Thursday, April 13, 2006

Uncovering The ‘Total’ Democracy Story


In the end, Sharad Chandra Shah seems to have carried the day. Well, with a little help from Keshar Bahadur Bista.
King Gyanendra’s New Year’s message, in which he reiterates his desire to hold parliamentary elections to reactivate multiparty democracy, is unlikely to douse the flames on the streets.
Sharad Chandra Shaha expects the pro-democracy protests to peter out in a fortnight – max. His optimism probably carries traces of his grudge with the previous generation of Nepalese street fighters.
His residence in Dilli Bazar was torched during the 1990 People’s Movement. He had earned the wrath of the mobs for his role in unleashing storm-troopers from the National Sports Council against democracy campaigners.
Few recognized the real grievance of Sharad-raja. He had ceased being that all-powerful member-secretary of the National Sports Council when Ganesh Man Singh led a jihad against the partyless Panchayat heathens.
If retroactive justice was such a good idea, Sharad-raja might have wondered, why wasn’t Rishikesh Shaha paraded around in a necklace of shoes for having helped write the Panchayat constitution?
To be sure, during his heyday, Sharad Chandra Shaha made and destroyed a lot of lives. This time around, Maila Baje feels, the hardliner merely reinforced what King Gyanendra must already have decided in Pokhara.

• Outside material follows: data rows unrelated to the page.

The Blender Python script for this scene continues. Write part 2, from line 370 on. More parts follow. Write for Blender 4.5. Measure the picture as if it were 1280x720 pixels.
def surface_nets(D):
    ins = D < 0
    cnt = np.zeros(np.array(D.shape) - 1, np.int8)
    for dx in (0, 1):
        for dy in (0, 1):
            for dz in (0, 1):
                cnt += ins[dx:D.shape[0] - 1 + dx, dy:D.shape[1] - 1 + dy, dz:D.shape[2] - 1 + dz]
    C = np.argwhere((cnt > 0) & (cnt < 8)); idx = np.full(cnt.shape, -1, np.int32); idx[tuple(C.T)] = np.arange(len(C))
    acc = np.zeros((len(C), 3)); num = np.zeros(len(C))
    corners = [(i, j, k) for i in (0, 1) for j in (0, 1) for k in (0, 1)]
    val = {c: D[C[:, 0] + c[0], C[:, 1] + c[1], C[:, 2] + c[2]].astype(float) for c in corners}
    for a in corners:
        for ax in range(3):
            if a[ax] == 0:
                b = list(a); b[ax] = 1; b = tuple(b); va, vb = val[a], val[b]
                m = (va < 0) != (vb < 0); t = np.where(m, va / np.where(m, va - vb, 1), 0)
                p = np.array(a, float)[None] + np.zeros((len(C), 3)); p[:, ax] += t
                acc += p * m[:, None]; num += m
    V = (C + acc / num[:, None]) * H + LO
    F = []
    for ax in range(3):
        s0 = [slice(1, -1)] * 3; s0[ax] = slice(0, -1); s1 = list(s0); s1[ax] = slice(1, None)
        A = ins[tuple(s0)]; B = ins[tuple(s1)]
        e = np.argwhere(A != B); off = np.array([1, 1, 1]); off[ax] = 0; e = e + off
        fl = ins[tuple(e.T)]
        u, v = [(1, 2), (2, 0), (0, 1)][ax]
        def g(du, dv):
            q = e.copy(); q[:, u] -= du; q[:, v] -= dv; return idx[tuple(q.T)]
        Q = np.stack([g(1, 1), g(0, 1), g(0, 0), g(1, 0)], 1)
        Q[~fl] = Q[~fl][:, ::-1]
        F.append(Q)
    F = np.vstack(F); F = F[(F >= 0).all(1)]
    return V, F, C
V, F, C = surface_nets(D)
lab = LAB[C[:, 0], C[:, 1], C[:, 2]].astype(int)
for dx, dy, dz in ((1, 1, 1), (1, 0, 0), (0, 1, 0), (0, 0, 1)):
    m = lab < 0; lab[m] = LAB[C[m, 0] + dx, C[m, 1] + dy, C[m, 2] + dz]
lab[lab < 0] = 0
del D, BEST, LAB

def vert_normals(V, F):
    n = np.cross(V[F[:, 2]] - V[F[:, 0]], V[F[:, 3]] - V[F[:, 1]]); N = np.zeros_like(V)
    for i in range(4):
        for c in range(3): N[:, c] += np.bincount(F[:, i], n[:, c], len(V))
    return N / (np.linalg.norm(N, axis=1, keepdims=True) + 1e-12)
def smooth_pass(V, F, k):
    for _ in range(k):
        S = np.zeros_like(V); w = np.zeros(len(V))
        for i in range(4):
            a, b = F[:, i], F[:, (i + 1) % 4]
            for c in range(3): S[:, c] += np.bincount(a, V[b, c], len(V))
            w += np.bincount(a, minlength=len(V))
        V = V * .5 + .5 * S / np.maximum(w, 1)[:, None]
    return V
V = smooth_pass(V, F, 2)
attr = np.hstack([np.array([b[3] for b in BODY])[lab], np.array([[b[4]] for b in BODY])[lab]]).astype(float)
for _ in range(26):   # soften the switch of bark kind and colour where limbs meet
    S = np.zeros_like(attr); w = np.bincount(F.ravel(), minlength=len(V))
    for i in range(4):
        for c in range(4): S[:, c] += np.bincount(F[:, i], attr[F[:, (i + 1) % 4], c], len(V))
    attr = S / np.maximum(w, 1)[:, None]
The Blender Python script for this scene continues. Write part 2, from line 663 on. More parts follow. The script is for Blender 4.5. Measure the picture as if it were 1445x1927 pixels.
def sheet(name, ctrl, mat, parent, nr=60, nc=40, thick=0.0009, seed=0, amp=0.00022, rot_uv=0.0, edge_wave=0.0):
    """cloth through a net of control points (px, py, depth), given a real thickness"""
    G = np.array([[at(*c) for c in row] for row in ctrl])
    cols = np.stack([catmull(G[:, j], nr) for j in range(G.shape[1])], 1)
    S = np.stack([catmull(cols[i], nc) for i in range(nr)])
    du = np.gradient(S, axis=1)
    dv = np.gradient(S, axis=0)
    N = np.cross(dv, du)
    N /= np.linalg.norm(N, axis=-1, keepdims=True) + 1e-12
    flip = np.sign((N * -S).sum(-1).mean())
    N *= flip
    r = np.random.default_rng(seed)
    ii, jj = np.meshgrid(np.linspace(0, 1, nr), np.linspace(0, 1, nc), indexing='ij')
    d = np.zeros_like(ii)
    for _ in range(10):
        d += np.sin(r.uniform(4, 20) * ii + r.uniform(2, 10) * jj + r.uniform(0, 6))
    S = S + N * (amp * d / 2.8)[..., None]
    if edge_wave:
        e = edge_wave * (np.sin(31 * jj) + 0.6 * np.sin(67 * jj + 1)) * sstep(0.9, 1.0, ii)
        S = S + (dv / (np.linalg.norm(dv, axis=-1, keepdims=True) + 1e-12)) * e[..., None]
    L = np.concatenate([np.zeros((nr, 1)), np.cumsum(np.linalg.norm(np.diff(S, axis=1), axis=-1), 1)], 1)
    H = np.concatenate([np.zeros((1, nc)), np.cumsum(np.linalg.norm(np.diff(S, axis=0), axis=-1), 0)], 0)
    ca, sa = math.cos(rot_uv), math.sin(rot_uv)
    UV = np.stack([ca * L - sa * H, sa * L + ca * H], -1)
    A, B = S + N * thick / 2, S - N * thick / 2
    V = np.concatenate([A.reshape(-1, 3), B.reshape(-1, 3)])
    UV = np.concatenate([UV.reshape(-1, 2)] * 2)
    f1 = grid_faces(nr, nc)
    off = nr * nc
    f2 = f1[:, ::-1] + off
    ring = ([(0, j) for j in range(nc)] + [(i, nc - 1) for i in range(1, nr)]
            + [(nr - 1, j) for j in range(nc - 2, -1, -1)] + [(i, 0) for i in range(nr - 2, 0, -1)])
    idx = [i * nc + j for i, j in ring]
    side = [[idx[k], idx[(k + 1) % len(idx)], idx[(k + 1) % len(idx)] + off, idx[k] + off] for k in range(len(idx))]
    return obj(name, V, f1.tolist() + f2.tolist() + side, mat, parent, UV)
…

The monarch’s refusal to set the election date probably draws from Royal Minister Keshar Bahadur Bista’s party’s plea for reconciliation.
Ultimately, the monarch’s decision apparently factored in a vital confluence of events emanating primarily from across the southern border.
Implicit in the ease with which India agreed to renew the transit treaty on the eve of the protests was an omen of a looming massive political showdown. As the crowds swelled and the government unleashed its fury, the world rose in condemnation of the king. Deafening in its silence was India. (Although China, too, kept quiet, not much more could be read into its stand.)
U.S. Assistant Secretary of State Richard Boucher’s tirade changed things. Only when U.S. Ambassador James F. Moriarty extended best wishes to the movement commanders before counseling a U.S. congressional delegation to stay away and trimming his mission staff did New Delhi choose to speak. And it did with a thunder. India has let it be known to the palace that it would be compelled to use all its levers to restore democracy in Nepal. (Abrogation of the transit treaty is probably not an option, eh?)
But poor Prime Minister Manmohan Singh. Amid the deepening confusion that has passed for Indian policy on Nepal since the royal takeover, he chose to inject some honesty.
At a meeting convened by the Left backing his coalition, Singh suggested he didn’t want to be another Bush having to deal with the equivalent of Hamas. As if the analogy weren’t clear enough to the Sitaram Yechuris – who for one time agreed with American policy vis-à-vis Nepal – Singh clarified matters the following day: the Maoists in India pose the greatest internal-security threat since independence.
Translation: “No matter how vigorously they disown the Naxalites, we just can’t trust Prachanda and Baburam.”
The Nepalese Maoists, after all, inspired the unification of the fractious Naxalite groups in the world most populous democracy into the Communist Party of India (Maoists.) If the ground realities of the moment could force the Nepalese Maoists to muffle their long-standing anti-Indianism and marginalize their pan-South Asianism, they could revert to them just as easily once circumstances warrant.
Undoubtedly, the immediate payoff has been immense. By checkmating the U.N., Americans, Norwegians, Swiss et al, India warded off any precedent for Kashmir and the Northeast. At the same time, it checked Nepal’s dangerous drift away from the Indian orbit. (On the former, New Delhi probably thinks it has done a service to Beijing as well, considering our northern neighbor’s equally vital imperative of domesticating a solution on Tibet.)
All the same, the immediate challenge is daunting for Singh. With Girija Prasad Koirala and Prachanda already locking horns for a putative presidency, the Yechuris must be brought around to recognizing that a Republic of Nepal might not be in the immediate national interest.
With a recalcitrant palace, some more coercing, cajoling, enticing and intimidating would be needed. And what could offer a better cover than eternally endangered lives and inflamed streets in Nepal?